Your task ->
Write out all of the records precisely. Skip anything that is a picture.

Records supplied ->
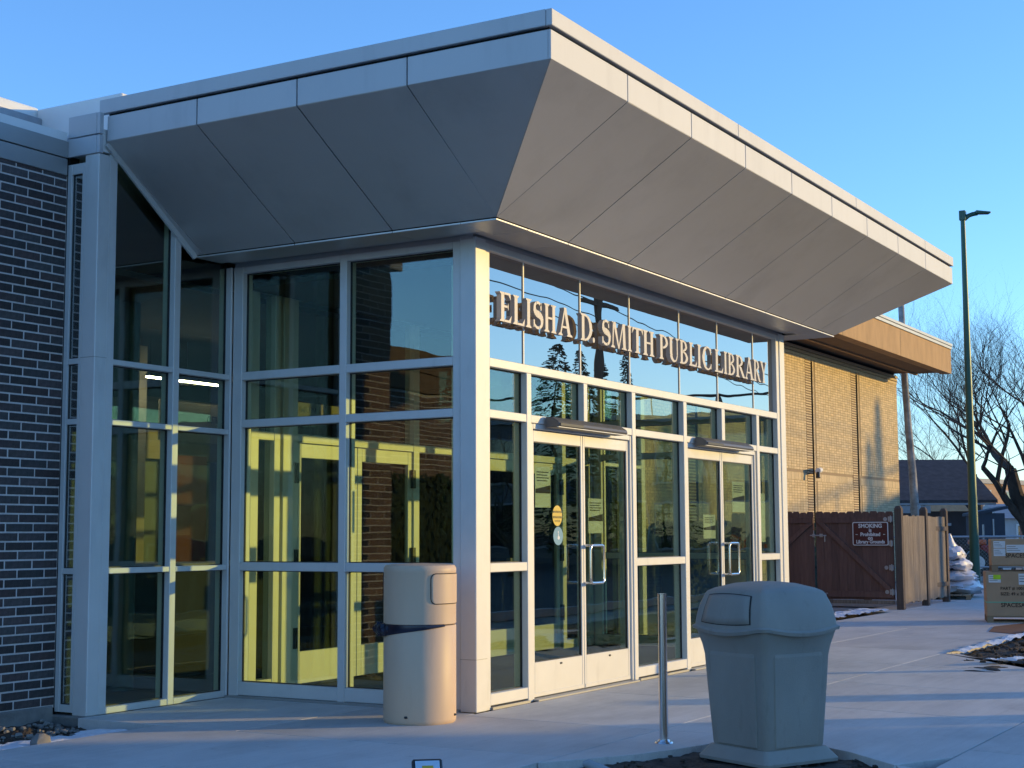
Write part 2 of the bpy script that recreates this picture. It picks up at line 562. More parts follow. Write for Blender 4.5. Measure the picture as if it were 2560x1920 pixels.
MB().box(-7.9, 30.9, -5.5, 1.40, -0.150, -0.110).build('sub_base', 'dirt', walk)
YB, YC = -1.58, -3.62
# row A along the front of the doors
xs = [-0.22, 1.72, 3.66, 5.60, 7.55, 9.5, 11.4]
def cross_x(x, y): return x + 0.11 * (y - YB) * 0.4
for a, b in zip(xs[:-1], xs[1:]):
    slab([(a, YB), (b, YB), (b + 0.06, -0.01), (a + 0.06, -0.01)])
slab([(-1.63, -0.01 if False else YB), (-0.22, YB), (-0.16, -0.01), (-0.02, 0.0), (-0.005, 0.16), (-0.005, 0.9), (-1.63, 0.9)])
slab([(-1.63, 0.9), (-0.005, 0.9), (-0.005, 2.395), (-1.63, 2.395)])
slab([(-3.3, YB), (-1.63, YB), (-1.63, 1.587), (-3.3, 1.587)])
slab([(-5.6, YB), (-3.3, YB), (-3.3, 1.587), (-5.6, 1.587)])
slab([(-8.0, YB), (-5.6, YB), (-5.6, 1.587), (-8.0, 1.587)])
# row B between the planting beds, rounded nose at the bin
slab([(-1.90, YB), (-0.22, YB), (-0.22, -2.28), (-0.62, -2.16), (-1.0, -2.06), (-1.32, -1.94), (-1.62, -1.76)])
slab([(-0.22, YB), (1.72, YB), (1.35, YC), (-0.55, YC), (-1.0, -3.4), (-0.62, -3.02), (-0.42, -2.72), (-0.38, -2.45), (-0.22, -2.28)])
xsb = [1.72, 3.55, 5.5, 7.16]
xsc = [1.35, 3.2, 5.1, 5.2]
slab([(1.72, YB), (3.55, YB), (3.2, YC), (1.35, YC)])
slab([(3.55, YB), (5.5, YB), (5.1, YC), (3.2, YC)])
slab([(5.5, YB), (7.16, YB), (7.16, -1.76), (6.2, -2.4), (5.15, -3.2), (5.1, YC)])
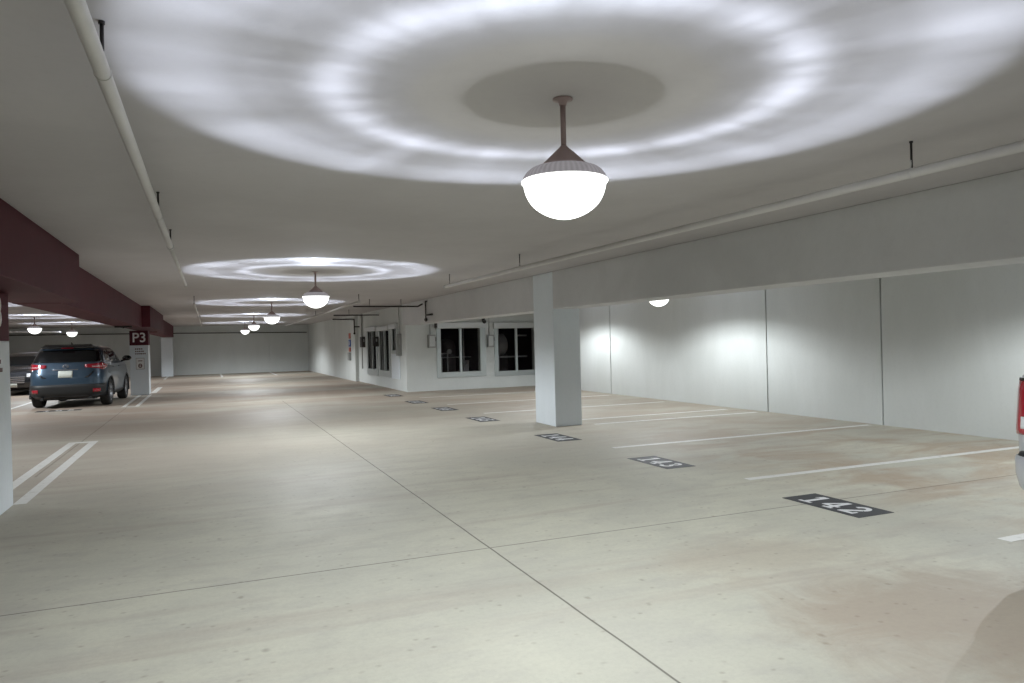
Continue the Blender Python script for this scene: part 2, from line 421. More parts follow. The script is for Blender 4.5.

The solution ->
Write part 2 of the bpy script that recreates this picture. It picks up at line 562. More parts follow. Write for Blender 4.5. Measure the picture as if it were 2560x1920 pixels.
MB().box(-7.9, 30.9, -5.5, 1.40, -0.150, -0.110).build('sub_base', 'dirt', walk)
YB, YC = -1.58, -3.62
# row A along the front of the doors
xs = [-0.22, 1.72, 3.66, 5.60, 7.55, 9.5, 11.4]
def cross_x(x, y): return x + 0.11 * (y - YB) * 0.4
for a, b in zip(xs[:-1], xs[1:]):
    slab([(a, YB), (b, YB), (b + 0.06, -0.01), (a + 0.06, -0.01)])
slab([(-1.63, -0.01 if False else YB), (-0.22, YB), (-0.16, -0.01), (-0.02, 0.0), (-0.005, 0.16), (-0.005, 0.9), (-1.63, 0.9)])
slab([(-1.63, 0.9), (-0.005, 0.9), (-0.005, 2.395), (-1.63, 2.395)])
slab([(-3.3, YB), (-1.63, YB), (-1.63, 1.587), (-3.3, 1.587)])
slab([(-5.6, YB), (-3.3, YB), (-3.3, 1.587), (-5.6, 1.587)])
slab([(-8.0, YB), (-5.6, YB), (-5.6, 1.587), (-8.0, 1.587)])
# row B between the planting beds, rounded nose at the bin
slab([(-1.90, YB), (-0.22, YB), (-0.22, -2.28), (-0.62, -2.16), (-1.0, -2.06), (-1.32, -1.94), (-1.62, -1.76)])
slab([(-0.22, YB), (1.72, YB), (1.35, YC), (-0.55, YC), (-1.0, -3.4), (-0.62, -3.02), (-0.42, -2.72), (-0.38, -2.45), (-0.22, -2.28)])
xsb = [1.72, 3.55, 5.5, 7.16]
xsc = [1.35, 3.2, 5.1, 5.2]
slab([(1.72, YB), (3.55, YB), (3.2, YC), (1.35, YC)])
slab([(3.55, YB), (5.5, YB), (5.1, YC), (3.2, YC)])
slab([(5.5, YB), (7.16, YB), (7.16, -1.76), (6.2, -2.4), (5.15, -3.2), (5.1, YC)])
Continue the Blender Python script for this scene: part 2, from line 421. More parts follow. The script is for Blender 4.5.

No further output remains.